The Division of Public Utilities told the commission it supports the extension and recommends approval of the settlement stipulation. Patricia E. Schmidt of the Utah Attorney General’s Office appeared on behalf of the Division; Division witness Eric Orton testified in support. Austin Summers, testifying for Enbridge, summarized the application and said the expansion would follow the same rural-expansion approach previously approved for Eureka, Goshen, Green River and Genola.
Why it matters: the stipulation would authorize construction of facilities to serve Portage and allow the company to recover expansion costs through Enbridge’s rural expansion rate adjustment tracker in tariff section 9.02, subject to statutory spending caps and commission review of any cost overruns.
According to Summers, the typical residential customer using 70 decatherms would see an estimated increase of about $1 per year (roughly 0.15%), and that increase would not be realized until the project is complete and the company sought rate recovery. Summers said the company expects to complete the project within the budget stated in its application and noted that if routing circumstances require an alternate path, Enbridge may seek an order to proceed under Utah Code Annotated section 54-17-404 for an alternate route.

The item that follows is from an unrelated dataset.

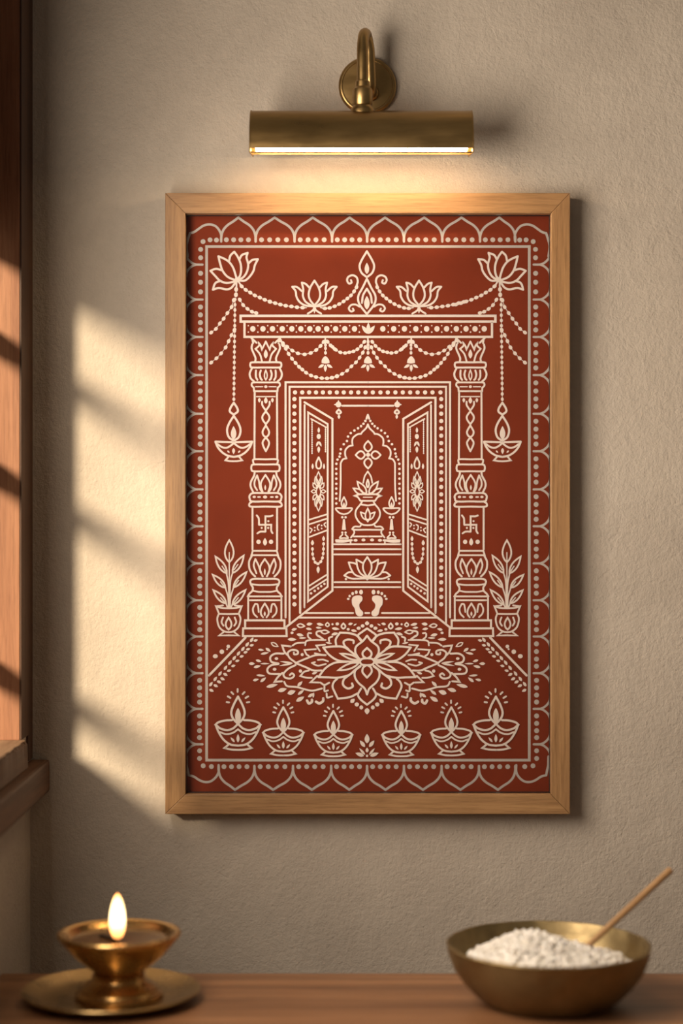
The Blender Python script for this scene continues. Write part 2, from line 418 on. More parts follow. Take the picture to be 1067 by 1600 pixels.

The settlement stipulation contains several procedural and substantive provisions. Paragraphs 6–10, as explained by Summers, include: authorization to construct the proposed facilities (paragraph 6); cost recovery through the rural expansion tracker (paragraph 7); a requirement that the company file final permits and a franchise agreement with the commission (paragraph 8); a commitment to seek commission approval before including any costs that exceed the Radford testimony estimates in the tracker, with increases subject to statutory spending caps (paragraph 9); and a provision that Enbridge will work with Portage and Box Elder County to confirm appliance inspections occur before meters are set (paragraph 10).
Eric Orton for the Division told the commission the Division believes the stipulation satisfies applicable statutes and rules governing rural expansion and that the extension “could be a benefit to that community and would not create a significant negative impact on the utility or its current customers.” He emphasized the company retains the burden of proof that costs it seeks to recover are just and reasonable.
The parties also discussed routing. Company witnesses explained that several routing alternatives remain under consideration and that each has distinct engineering or permitting challenges; the company said it would pursue the route identified in its application unless a different route proved more prudent and would file for an order to proceed if an alternate route were selected.
No formal commission decision was issued at the hearing. The presiding officer indicated the expected target date for an order is March 19. The hearing record now includes the application, prefiled testimony, exhibits and the settlement stipulation.
Votes at the hearing: the commission admitted the application, prefiled testimony, exhibits and the settlement stipulation into the record on the joint motion of Enbridge Gas Utah and the Division of Public Utilities; the presiding officer granted the motions. There was no final vote on approval of the settlement at the hearing.
The company said it stands ready to start construction upon commission approval.